Sounds, letters and spelling

Alphabet, vowel sounds, silent letters and letter-sound mismatch.

English uses an alphabet of 26 letters. Five of them — a, e, i, o, u — are vowels, and the remaining 21 are consonants (the letter y can act as either). A key idea in English phonetics is that letters and sounds are not the same: the number of letters in a word is often different from the number of sounds we actually pronounce. Vowel letters can stand for short sounds (the /ɪ/ in 'ship') or long sounds (the /iː/ in 'sheep'), and two vowel sounds can glide together into one diphthong, as in 'rain', 'boy' or 'house'. English also has many silent letters that are written but not pronounced, such as the k in 'knife', the w in 'write', the b in 'lamb' and the gh in 'night'. Because spelling and pronunciation often disagree, the same letter can be silent in one word and sounded in another.

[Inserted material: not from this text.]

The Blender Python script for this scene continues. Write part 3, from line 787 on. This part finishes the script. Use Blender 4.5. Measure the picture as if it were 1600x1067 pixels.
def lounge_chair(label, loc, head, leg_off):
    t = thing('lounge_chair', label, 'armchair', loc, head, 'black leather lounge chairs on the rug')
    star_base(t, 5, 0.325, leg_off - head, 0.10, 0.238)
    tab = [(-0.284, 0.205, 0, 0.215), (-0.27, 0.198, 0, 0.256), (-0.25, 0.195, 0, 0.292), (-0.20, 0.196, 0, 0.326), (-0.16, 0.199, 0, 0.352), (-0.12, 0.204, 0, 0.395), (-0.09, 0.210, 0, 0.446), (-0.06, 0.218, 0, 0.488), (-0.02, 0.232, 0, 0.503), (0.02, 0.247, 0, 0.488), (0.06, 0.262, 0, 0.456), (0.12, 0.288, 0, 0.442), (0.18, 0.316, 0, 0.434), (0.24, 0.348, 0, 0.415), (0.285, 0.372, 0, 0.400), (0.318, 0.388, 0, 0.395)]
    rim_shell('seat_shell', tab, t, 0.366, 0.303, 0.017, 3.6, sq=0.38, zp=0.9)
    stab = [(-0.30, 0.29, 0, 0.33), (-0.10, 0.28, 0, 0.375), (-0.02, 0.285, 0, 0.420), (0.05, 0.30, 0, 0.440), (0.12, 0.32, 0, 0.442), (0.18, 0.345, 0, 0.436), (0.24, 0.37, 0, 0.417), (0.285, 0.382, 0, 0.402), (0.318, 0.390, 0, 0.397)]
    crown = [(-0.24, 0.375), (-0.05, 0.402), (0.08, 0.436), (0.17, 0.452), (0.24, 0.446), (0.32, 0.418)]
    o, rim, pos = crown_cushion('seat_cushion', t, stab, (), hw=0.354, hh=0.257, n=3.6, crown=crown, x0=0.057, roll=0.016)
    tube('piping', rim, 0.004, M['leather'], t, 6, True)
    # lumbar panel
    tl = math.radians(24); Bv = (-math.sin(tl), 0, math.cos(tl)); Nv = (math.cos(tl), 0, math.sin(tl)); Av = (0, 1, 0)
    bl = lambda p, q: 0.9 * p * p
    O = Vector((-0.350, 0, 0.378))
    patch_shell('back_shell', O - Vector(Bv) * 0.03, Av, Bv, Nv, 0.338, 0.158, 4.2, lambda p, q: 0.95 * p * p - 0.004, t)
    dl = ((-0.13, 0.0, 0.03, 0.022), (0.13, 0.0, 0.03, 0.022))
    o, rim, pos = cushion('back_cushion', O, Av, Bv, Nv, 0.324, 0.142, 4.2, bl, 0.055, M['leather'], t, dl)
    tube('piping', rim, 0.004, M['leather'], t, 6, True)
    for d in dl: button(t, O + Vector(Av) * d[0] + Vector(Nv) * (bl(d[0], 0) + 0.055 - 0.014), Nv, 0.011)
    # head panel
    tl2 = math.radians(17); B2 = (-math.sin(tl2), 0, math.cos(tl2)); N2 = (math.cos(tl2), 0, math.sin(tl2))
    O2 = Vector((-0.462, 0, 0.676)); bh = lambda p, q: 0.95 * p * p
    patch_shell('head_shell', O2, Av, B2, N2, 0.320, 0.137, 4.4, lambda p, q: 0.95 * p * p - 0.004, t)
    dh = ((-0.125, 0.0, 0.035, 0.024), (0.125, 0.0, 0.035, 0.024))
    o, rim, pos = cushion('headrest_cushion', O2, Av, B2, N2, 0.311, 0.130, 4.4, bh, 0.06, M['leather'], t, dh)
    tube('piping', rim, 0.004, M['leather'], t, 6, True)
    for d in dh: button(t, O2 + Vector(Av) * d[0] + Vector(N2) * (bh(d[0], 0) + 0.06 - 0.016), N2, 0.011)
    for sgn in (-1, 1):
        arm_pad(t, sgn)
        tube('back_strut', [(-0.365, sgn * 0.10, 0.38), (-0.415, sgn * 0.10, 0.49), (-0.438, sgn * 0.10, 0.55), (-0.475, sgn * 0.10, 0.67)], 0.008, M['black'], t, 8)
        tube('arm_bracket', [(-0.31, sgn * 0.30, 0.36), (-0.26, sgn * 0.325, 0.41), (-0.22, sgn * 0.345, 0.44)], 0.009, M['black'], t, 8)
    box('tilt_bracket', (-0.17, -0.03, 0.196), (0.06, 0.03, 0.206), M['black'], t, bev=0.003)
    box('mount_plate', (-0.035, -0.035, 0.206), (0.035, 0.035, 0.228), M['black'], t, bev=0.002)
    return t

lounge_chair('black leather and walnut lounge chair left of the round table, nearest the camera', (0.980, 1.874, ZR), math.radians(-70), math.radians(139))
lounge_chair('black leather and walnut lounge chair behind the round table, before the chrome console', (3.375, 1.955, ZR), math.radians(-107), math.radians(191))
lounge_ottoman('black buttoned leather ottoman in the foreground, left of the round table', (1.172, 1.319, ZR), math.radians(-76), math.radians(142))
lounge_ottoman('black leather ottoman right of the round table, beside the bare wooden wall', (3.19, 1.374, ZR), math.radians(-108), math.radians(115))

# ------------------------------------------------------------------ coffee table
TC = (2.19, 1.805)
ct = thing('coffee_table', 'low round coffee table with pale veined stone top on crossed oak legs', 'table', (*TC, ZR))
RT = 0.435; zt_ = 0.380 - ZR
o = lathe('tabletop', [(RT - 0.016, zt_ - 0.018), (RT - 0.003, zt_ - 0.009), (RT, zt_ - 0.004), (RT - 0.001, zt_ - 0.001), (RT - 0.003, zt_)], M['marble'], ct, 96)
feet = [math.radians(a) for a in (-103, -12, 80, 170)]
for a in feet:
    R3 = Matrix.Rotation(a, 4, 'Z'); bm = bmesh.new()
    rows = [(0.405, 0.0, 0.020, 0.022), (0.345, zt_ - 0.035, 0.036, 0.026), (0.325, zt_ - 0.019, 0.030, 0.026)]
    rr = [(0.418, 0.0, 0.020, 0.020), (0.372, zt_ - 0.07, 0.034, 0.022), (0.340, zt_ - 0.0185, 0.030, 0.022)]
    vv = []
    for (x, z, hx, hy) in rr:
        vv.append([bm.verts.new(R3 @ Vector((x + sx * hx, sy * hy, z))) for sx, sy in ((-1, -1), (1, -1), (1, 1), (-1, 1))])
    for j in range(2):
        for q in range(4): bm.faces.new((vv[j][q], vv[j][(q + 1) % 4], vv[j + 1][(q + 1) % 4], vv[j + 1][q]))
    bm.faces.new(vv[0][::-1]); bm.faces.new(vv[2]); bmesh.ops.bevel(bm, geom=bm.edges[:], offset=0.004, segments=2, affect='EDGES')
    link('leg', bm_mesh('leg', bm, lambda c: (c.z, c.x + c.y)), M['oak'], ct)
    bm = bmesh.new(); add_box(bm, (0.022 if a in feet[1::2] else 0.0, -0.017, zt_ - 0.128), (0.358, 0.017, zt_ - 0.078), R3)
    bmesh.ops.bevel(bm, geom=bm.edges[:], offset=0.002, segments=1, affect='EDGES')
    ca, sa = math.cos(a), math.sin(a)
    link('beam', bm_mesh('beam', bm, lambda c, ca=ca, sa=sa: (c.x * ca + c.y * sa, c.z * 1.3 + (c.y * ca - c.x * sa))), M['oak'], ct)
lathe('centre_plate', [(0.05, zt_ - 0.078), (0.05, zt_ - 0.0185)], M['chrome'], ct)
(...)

For example: the word 'knight' is spelled with 6 letters (k-n-i-g-h-t) but pronounced with only 3 sounds /naɪt/, because the k and gh are silent and 'igh' represents a single diphthong.

Rules

  1. 1The English alphabet has 26 letters: 5 vowels (a, e, i, o, u) and 21 consonants.
  2. 2Count letters by writing; count sounds by pronouncing — they are often different.
  3. 3Short vowel sounds (ship /ɪ/) differ from long vowel sounds (sheep /iː/); a diphthong is two vowel sounds glided as one (rain, boy, house).
  4. 4Silent letters are written but not spoken: k in knife, w in write, b in lamb, gh in night.
  5. 5Spelling rarely matches pronunciation exactly, so always check the actual sounds you say.